Sunday, July 19, 2020

Off the Bookshelf: THE OCEAN AT THE END OF THE LANE, by Neil Gaiman

Audible
Audiobooks

If you haven't guessed by now, I am in awe of Neil Gaiman, and his writing just blows me away.

Of course, it might just be the accent, when he reads his own stories in audiobooks. But I don't think so. I have a stack of his books waiting to be read one of these days when I actually have time to read for pleasure, instead of snatching half an hour of listening when doing errands, or 45 minutes when I walk in the morning.

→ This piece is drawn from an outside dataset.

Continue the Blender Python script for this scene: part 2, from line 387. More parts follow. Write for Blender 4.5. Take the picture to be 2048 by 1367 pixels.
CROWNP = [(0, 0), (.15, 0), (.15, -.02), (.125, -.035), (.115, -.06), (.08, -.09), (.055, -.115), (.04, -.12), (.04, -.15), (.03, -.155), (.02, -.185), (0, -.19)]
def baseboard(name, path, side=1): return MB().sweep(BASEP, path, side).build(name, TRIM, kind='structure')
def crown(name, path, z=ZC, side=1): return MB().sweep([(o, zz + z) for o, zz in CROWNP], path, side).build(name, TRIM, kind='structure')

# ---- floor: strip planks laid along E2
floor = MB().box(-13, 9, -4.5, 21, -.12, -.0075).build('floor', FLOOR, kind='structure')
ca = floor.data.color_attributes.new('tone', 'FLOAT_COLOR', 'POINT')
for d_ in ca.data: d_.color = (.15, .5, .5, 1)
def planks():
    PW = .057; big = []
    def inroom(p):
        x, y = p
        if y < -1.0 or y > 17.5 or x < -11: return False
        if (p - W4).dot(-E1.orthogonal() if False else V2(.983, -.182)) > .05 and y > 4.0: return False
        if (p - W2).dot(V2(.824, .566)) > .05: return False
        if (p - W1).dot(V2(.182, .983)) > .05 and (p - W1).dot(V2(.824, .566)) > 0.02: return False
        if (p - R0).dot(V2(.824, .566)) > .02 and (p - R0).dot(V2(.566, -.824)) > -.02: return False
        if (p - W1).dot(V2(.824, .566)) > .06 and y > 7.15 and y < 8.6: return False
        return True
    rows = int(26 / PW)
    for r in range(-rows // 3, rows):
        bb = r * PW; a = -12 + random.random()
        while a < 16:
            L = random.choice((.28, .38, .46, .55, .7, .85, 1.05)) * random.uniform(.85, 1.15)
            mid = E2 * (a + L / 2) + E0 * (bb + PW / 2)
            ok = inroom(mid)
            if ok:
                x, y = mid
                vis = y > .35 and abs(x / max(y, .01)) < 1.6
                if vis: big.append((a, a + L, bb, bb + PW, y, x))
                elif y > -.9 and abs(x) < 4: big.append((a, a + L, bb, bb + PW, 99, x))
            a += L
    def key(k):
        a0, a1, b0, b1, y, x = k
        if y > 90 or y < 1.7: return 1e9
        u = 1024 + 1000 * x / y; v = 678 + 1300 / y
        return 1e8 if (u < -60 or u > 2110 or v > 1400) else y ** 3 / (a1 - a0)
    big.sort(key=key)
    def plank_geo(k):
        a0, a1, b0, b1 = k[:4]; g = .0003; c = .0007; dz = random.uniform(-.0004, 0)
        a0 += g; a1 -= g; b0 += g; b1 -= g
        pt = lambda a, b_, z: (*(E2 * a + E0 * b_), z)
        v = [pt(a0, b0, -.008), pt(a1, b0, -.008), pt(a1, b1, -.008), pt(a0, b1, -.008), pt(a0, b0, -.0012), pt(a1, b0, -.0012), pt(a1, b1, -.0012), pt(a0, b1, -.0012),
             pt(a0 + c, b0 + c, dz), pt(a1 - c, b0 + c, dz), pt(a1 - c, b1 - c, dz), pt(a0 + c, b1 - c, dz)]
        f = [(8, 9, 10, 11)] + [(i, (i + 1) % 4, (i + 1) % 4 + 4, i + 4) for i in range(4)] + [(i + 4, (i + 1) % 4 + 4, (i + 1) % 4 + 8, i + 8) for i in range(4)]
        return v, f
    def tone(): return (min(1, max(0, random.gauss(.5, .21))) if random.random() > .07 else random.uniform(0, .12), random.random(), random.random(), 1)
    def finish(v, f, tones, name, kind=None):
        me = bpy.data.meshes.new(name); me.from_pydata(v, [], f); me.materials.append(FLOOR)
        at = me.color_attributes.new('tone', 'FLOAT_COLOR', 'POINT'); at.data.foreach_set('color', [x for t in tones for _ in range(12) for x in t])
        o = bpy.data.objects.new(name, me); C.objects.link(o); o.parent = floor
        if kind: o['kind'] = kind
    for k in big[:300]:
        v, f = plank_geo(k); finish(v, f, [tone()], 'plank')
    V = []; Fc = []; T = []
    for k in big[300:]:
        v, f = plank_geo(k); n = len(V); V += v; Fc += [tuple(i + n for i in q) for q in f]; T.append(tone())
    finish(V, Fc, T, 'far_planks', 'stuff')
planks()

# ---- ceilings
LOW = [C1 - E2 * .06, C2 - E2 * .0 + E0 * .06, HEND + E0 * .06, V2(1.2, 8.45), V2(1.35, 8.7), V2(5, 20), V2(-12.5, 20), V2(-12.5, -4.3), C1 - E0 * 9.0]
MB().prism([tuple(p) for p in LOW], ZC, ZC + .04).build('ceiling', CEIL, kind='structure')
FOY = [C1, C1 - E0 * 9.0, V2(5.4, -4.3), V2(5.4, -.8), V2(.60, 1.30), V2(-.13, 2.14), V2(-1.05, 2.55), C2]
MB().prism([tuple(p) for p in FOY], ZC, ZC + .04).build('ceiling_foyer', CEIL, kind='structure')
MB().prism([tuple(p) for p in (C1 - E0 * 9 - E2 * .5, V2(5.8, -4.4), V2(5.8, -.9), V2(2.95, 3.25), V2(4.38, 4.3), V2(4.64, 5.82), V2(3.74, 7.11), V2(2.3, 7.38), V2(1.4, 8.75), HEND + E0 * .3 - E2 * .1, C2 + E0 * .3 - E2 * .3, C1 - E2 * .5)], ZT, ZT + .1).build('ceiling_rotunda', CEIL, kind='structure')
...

THE OCEAN AT THE END OF THE LANE. How do you describe it without giving too much away, and without trying to sound all philosophical and psychological and totally ruining that feeling you get deep inside, of wonder and a little bit of scared, and that anticipation that something is just lurking there (good and bad) waiting for you to be ready before it steps into the light of day and you get that, "Oh, right, of course, now I understand," reaction ....

On the surface, it's just a recounting of an odd incident that a man recalls from  his childhood, when everyone was totally oblivious and easily fooled, and all that stood between the ordinary world and terror and the destruction of that world was a quiet, bookish boy with no friends. No friends except the odd, magical girl at the end of the lane, who claimed the farm pond was actually an ocean. And a simple mistake he made threatened to let that horror and danger come in ....

And it was an ocean, in all the right, magical, mystical ways. But I'm not going to tell you how. Listen to this lovely, quiet, somewhat frightening, thought-provoking gem for yourself.